Nevertheless, once the lawsuit was filed, Bell Mobility “used every defence available to them in law to dispute this,” said Ken Landy, the Toronto-based lawyer who represented the Andersons and the other Bell Mobility customers.

Bell Mobility argued that though it was charging a 911 service fee, its contracts didn’t state that it would provide the service.

“A close reading of the Bell Mobility Service Agreement does indeed reveal that Bell Mobility has not expressly agreed to provide any service whatsoever. Rather, it has very cleverly drafted the service agreement to give the impression that it will provide a 911 emergency service under the heading ‘What we’ll provide to you,’” wrote Veale.

But to apply such a literal definition was unreasonable, he concluded.

“The literal interpretation results in the absurdity that a Bell Mobility subscriber has signed a contract to pay a monthly invoice for a 911 emergency service fee that Bell Mobility has not agreed to provide,” wrote Veal.

Bell Mobility started charging for 911 services on some of its plans in 2001.

It began offering service in the Yukon and the Northwest Territories three years later, and extended service to Nunavut a few years after that.

When James Anderson took out a contract with Bell Mobility in 2005, he complained about the 911 charge, but, because they were the only major cellphone provider in Yellowknife - having bought out NorthwesTel Mobility Inc. that same year - he didn’t have much of a choice.

“You either paid the monthly fee or you didn’t get a phone,” said Anderson in a previous interview. “Yes, I knew there was a charge. I didn’t agree with the charge, but if you didn’t pay it you couldn’t take out a cell plan with Bell.”

When someone in the North outside Whitehorse calls 911, the call gets routed to a recorded message:

“There are no 911 services in this area. Please hang up and dial the emergency number for your area. Or hang up and dial zero to reach an operator.”

But there are no operators on Bell Mobility’s network, in the North or anywhere else in the country.

Bell Mobility stopped charging 911 service fees for new contracts in 2009, two years after the lawsuit was launched.

Although Bell denied that there is any connection between that change to the service agreement and the lawsuit, Veale didn’t buy it.

“I find that it is reasonable to infer that the filing of the class action precipitated the decision to stop charging the 911 fee,” he wrote.

Although Veale found the company liable for the money it collected for the 911 charges, he stopped short of awarding punitive damages.

Exactly how much Bell is going to be on the hook for hasn’t yet been worked out.

Bell claims to not have very good records, which isn’t surprising, said Landy.

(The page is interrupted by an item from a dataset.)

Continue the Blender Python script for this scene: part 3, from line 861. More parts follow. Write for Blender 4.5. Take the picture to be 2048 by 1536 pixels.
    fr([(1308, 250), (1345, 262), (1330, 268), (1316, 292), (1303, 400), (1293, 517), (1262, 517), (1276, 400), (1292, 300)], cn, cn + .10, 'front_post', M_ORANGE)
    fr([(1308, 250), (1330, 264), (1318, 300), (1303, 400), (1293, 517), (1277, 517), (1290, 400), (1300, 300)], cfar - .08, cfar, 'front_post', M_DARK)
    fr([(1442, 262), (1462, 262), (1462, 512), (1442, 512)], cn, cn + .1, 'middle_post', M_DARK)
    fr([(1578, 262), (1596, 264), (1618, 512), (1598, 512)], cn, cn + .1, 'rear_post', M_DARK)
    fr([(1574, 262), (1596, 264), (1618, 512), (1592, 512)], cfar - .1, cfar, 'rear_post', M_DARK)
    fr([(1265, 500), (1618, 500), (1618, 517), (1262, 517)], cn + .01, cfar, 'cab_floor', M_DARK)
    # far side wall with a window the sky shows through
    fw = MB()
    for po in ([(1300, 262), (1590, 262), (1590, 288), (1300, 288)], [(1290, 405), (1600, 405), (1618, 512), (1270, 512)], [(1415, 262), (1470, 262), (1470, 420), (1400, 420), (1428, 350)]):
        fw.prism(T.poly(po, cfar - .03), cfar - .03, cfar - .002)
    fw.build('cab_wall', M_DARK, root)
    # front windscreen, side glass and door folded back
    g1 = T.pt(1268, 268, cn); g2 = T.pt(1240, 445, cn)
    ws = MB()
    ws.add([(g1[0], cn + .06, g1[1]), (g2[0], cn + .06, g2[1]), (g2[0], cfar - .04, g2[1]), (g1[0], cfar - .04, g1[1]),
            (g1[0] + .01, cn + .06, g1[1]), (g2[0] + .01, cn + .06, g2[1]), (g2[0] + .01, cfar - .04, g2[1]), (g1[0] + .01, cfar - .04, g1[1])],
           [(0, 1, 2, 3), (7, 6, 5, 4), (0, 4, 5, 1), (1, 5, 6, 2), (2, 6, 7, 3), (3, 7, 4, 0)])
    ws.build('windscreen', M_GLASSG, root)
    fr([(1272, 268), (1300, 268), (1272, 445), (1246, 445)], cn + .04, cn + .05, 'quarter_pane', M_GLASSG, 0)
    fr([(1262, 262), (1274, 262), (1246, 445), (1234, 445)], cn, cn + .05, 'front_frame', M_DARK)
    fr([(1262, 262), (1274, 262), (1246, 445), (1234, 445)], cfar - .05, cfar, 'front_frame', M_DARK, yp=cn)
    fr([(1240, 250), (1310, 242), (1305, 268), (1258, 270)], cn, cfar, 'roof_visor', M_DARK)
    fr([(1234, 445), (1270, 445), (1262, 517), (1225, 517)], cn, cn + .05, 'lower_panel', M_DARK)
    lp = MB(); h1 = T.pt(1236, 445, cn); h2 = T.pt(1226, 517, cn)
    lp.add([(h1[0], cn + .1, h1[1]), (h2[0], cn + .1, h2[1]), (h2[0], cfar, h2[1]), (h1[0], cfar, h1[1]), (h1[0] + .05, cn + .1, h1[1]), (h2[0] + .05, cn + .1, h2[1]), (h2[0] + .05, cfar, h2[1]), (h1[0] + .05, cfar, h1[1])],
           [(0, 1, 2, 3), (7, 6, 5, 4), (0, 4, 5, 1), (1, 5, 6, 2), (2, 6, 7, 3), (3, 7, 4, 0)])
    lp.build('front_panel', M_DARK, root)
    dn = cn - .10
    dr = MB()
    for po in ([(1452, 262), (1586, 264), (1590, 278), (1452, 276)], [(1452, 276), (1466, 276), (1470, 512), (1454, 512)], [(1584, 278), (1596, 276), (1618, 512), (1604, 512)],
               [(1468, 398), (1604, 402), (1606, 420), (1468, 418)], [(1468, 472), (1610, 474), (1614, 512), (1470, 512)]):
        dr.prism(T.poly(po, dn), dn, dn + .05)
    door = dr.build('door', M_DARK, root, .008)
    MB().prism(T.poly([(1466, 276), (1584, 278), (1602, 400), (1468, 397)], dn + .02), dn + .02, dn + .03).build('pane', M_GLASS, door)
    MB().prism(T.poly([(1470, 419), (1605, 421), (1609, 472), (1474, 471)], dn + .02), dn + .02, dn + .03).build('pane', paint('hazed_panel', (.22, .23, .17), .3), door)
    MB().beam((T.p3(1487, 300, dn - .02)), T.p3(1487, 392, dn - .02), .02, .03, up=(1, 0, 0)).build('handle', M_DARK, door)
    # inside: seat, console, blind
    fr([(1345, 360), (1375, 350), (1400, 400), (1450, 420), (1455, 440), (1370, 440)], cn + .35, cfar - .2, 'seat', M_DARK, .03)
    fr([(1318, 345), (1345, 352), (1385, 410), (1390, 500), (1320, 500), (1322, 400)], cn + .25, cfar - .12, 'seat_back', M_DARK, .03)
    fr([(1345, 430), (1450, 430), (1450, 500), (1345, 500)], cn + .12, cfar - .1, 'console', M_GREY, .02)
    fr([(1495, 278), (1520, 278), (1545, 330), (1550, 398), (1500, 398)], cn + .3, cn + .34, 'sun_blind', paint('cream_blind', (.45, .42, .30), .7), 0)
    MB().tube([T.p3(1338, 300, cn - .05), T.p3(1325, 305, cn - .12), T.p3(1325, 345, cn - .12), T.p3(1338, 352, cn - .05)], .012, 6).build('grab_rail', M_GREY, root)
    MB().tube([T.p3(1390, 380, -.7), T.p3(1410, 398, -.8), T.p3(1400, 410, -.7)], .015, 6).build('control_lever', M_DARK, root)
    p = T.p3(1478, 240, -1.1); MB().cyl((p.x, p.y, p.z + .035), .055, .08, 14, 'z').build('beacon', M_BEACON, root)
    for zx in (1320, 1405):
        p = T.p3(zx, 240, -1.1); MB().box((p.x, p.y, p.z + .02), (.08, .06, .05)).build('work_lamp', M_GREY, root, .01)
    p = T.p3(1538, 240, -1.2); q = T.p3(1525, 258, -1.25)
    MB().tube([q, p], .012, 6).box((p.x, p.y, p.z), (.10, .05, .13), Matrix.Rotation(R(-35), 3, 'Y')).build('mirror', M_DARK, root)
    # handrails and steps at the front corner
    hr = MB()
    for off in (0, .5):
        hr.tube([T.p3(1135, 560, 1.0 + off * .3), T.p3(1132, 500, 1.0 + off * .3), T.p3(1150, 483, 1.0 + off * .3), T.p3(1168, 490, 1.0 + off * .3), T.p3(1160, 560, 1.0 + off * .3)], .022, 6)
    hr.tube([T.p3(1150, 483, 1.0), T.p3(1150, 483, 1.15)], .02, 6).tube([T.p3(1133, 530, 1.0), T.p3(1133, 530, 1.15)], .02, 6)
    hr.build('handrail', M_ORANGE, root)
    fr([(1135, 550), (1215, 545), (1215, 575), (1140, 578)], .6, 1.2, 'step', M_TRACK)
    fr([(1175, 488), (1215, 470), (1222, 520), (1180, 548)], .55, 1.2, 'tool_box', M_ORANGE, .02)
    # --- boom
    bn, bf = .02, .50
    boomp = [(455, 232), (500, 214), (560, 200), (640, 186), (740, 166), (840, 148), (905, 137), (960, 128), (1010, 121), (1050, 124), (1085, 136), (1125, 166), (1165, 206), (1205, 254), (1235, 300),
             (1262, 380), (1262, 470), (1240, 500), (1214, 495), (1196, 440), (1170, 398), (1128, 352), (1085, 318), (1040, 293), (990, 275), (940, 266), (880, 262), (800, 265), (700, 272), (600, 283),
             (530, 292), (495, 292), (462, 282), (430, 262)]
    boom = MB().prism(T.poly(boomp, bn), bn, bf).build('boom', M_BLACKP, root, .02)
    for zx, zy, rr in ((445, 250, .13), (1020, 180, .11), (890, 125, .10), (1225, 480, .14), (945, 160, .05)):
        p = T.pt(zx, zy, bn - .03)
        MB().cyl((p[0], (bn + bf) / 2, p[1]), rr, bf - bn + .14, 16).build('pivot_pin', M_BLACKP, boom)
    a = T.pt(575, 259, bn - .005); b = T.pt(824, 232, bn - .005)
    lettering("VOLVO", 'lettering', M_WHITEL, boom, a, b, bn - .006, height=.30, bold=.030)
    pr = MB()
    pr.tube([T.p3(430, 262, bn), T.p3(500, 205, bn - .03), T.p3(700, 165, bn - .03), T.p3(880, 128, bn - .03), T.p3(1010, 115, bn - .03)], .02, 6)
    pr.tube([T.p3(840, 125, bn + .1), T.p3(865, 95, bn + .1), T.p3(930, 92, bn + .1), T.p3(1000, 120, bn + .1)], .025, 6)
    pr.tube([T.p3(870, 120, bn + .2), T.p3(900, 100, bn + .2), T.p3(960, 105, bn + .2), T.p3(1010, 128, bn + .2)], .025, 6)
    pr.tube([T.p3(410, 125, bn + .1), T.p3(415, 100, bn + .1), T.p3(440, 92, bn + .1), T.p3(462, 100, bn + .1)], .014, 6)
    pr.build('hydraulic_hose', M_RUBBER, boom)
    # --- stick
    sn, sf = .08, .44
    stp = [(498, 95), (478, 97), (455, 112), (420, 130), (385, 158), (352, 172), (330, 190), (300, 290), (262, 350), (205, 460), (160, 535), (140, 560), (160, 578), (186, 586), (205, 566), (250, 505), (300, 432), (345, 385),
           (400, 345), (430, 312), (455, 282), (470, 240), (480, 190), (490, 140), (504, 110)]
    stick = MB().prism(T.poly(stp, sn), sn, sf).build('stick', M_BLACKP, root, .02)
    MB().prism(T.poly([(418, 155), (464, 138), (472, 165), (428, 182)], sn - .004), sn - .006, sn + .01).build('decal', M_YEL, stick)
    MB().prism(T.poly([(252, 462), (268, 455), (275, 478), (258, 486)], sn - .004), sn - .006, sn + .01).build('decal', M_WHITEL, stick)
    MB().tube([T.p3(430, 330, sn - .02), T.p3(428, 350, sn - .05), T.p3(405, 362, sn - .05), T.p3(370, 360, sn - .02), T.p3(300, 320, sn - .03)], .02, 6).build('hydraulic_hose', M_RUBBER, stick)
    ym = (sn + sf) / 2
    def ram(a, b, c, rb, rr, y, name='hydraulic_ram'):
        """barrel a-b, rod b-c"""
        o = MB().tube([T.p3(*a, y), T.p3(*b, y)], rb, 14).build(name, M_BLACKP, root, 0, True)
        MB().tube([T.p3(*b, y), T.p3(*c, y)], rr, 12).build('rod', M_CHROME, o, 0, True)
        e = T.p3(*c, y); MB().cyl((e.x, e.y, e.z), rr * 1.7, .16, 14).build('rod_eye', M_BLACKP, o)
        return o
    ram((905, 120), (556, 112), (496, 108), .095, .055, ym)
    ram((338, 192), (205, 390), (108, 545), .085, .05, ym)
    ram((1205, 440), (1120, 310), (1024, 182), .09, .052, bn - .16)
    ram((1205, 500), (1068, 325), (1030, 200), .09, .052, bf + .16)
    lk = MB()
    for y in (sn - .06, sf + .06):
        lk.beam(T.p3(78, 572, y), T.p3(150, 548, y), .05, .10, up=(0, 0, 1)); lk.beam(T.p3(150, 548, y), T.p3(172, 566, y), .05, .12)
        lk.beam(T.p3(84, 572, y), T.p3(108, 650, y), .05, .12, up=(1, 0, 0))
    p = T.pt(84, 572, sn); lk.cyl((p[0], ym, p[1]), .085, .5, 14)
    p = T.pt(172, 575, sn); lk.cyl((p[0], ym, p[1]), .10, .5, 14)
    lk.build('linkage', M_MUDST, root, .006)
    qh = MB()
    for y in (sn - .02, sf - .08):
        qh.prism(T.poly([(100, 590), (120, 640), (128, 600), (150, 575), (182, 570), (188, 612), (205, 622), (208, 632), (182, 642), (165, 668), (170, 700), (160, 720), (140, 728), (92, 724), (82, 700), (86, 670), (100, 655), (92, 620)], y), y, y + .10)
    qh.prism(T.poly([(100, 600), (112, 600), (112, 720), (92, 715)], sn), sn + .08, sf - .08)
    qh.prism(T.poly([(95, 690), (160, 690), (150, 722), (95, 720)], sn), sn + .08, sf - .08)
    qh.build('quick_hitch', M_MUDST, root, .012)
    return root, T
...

“Cellphone users change plans, change companies, move around, addresses change. There is some difficulty they may have in trying to pin it down, but that doesn’t excuse the fact that they need to repay money that they shouldn’t have charged based upon the judge’s findings,” he said.

Bell has a month to appeal the ruling and has given every indication that it will, said Landy, who finds this a little surprising.

“There are times from a corporate responsibility point of view that they would step up and say, ‘Based on the court’s finding we shouldn’t have done this. We want to make it right.’ But so far they have not done that.”